» **PROBLEM STATEMENT**
Write out the material below again, unchanged.

» **DATA LINES**
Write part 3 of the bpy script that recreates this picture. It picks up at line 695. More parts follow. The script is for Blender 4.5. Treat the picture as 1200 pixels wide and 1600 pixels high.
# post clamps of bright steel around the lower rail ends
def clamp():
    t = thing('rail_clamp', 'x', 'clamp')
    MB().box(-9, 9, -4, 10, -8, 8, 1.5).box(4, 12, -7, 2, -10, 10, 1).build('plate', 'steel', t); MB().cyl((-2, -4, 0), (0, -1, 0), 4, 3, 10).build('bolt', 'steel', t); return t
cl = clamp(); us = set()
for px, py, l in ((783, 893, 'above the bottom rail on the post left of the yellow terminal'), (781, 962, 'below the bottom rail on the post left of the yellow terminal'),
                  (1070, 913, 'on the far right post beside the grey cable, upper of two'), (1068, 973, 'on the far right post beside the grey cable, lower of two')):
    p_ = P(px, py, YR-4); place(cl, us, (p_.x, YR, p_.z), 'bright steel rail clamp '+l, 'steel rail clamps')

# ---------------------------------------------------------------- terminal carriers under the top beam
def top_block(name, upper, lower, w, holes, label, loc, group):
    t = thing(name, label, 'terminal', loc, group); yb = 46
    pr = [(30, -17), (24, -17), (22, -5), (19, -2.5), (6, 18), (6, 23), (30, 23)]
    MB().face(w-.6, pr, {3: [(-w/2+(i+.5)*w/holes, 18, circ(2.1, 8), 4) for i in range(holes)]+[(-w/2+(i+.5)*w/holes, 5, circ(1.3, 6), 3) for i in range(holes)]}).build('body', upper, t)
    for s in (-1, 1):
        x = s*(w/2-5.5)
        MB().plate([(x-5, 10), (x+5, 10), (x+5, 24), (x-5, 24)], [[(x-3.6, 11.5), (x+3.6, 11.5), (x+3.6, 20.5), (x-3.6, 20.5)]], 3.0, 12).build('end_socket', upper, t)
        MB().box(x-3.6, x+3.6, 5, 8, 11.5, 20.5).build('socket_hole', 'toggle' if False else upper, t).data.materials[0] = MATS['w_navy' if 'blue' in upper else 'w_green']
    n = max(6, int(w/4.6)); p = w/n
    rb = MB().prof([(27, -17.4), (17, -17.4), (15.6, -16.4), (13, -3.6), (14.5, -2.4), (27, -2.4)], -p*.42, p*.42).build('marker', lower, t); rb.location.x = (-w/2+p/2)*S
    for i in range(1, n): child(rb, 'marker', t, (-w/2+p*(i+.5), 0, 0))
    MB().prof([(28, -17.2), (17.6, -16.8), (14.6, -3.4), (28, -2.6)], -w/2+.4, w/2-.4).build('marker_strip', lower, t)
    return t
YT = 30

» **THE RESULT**
Write part 3 of the bpy script that recreates this picture. It picks up at line 695. More parts follow. The script is for Blender 4.5. Treat the picture as 1200 pixels wide and 1600 pixels high.
# post clamps of bright steel around the lower rail ends
def clamp():
    t = thing('rail_clamp', 'x', 'clamp')
    MB().box(-9, 9, -4, 10, -8, 8, 1.5).box(4, 12, -7, 2, -10, 10, 1).build('plate', 'steel', t); MB().cyl((-2, -4, 0), (0, -1, 0), 4, 3, 10).build('bolt', 'steel', t); return t
cl = clamp(); us = set()
for px, py, l in ((783, 893, 'above the bottom rail on the post left of the yellow terminal'), (781, 962, 'below the bottom rail on the post left of the yellow terminal'),
                  (1070, 913, 'on the far right post beside the grey cable, upper of two'), (1068, 973, 'on the far right post beside the grey cable, lower of two')):
    p_ = P(px, py, YR-4); place(cl, us, (p_.x, YR, p_.z), 'bright steel rail clamp '+l, 'steel rail clamps')

# ---------------------------------------------------------------- terminal carriers under the top beam
def top_block(name, upper, lower, w, holes, label, loc, group):
    t = thing(name, label, 'terminal', loc, group); yb = 46
    pr = [(30, -17), (24, -17), (22, -5), (19, -2.5), (6, 18), (6, 23), (30, 23)]
    MB().face(w-.6, pr, {3: [(-w/2+(i+.5)*w/holes, 18, circ(2.1, 8), 4) for i in range(holes)]+[(-w/2+(i+.5)*w/holes, 5, circ(1.3, 6), 3) for i in range(holes)]}).build('body', upper, t)
    for s in (-1, 1):
        x = s*(w/2-5.5)
        MB().plate([(x-5, 10), (x+5, 10), (x+5, 24), (x-5, 24)], [[(x-3.6, 11.5), (x+3.6, 11.5), (x+3.6, 20.5), (x-3.6, 20.5)]], 3.0, 12).build('end_socket', upper, t)
        MB().box(x-3.6, x+3.6, 5, 8, 11.5, 20.5).build('socket_hole', 'toggle' if False else upper, t).data.materials[0] = MATS['w_navy' if 'blue' in upper else 'w_green']
    n = max(6, int(w/4.6)); p = w/n
    rb = MB().prof([(27, -17.4), (17, -17.4), (15.6, -16.4), (13, -3.6), (14.5, -2.4), (27, -2.4)], -p*.42, p*.42).build('marker', lower, t); rb.location.x = (-w/2+p/2)*S
    for i in range(1, n): child(rb, 'marker', t, (-w/2+p*(i+.5), 0, 0))
    MB().prof([(28, -17.2), (17.6, -16.8), (14.6, -3.4), (28, -2.6)], -w/2+.4, w/2-.4).build('marker_strip', lower, t)
    return t
YT = 30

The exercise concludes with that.